1) Meshell Ndegeocello, “No More Water: The Gospel of James Baldwin” / For me, James Baldwin is the American writer. And Meshell Ndegeocello is a force of nature, a national musical treasure. Still, I held my expectations in check upon hearing Ndegeocello was making an entire record in dialogue with Baldwin’s prose and legacy.
Thankfully I’m here to report sometimes the thing you expect to be great is so great. “No More Water” is a kaleidoscopic musical document that sweeps up jazz, soul, pop, poetry and performance art as it relates not only to Baldwin, but decades of Black excellence. This is a masterwork from an artist who already owned several.
2) Foxing, “Greyhound” / I just want to be swallowed up in the atmospherics of the St. Louis band’s new single. If this one truly represents Foxing’s forthcoming album, I’m ready for the greater baptism.
3) Navy Blue, “Memoirs in Armour” / I just love what Sage Elsesser is up to as Navy Blue. The rapper isn’t underrated exactly, but I don’t think we’ve collectively reckoned with just how cool and compelling this music is; his newest is another gem.
4) Henry Wise, “Holy City” / Wise’s novel is an oft-dark, sometimes devastating slice of Virginia gothic, a whodunit most interested in the debts of forgiveness, and why we return to or stay hidden from a place. Wise never keeps readers from the harshness of his characters’ realities, which are stomach-churning, but offsets these revelations with rhapsodic passages about what matters most.

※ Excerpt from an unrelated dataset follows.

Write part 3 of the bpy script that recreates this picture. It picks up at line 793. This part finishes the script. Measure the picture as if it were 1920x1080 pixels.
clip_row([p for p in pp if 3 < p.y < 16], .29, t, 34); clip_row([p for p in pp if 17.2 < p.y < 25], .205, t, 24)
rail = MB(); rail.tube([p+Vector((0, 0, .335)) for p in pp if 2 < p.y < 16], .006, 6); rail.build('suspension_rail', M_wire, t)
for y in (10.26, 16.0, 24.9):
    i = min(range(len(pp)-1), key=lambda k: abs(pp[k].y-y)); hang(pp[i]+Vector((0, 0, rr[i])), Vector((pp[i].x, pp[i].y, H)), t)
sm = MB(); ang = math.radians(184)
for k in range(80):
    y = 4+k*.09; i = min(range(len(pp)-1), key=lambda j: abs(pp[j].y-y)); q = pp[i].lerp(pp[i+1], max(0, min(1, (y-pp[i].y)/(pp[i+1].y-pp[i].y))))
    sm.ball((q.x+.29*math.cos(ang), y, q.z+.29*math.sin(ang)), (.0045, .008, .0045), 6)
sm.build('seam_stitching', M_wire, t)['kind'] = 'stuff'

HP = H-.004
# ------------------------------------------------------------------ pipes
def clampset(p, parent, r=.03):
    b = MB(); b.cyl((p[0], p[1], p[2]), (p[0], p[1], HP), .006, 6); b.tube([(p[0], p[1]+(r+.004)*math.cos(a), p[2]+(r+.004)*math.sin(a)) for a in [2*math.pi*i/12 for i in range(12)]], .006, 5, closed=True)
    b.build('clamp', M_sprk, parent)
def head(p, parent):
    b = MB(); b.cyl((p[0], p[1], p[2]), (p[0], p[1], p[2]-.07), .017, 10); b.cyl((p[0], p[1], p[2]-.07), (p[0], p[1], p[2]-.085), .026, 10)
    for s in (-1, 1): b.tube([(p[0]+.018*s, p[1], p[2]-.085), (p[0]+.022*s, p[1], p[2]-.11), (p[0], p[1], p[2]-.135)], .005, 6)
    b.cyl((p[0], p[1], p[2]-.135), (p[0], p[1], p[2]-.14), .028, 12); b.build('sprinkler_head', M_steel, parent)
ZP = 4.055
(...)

5) Sarah Freligh, “Late August” for Ghost Parachute / Brief yet dizzying, this Freligh piece recasts the dog days of summer as something to escape and something inescapable. Every bit of this prose is felt inside the bones.
Think of snow and a bone-white moon in December. Old mutt lying spineless on the kitchen linoleum in front of the icebox where Grandpop kept his bottle of vodka. White lightning, he called it.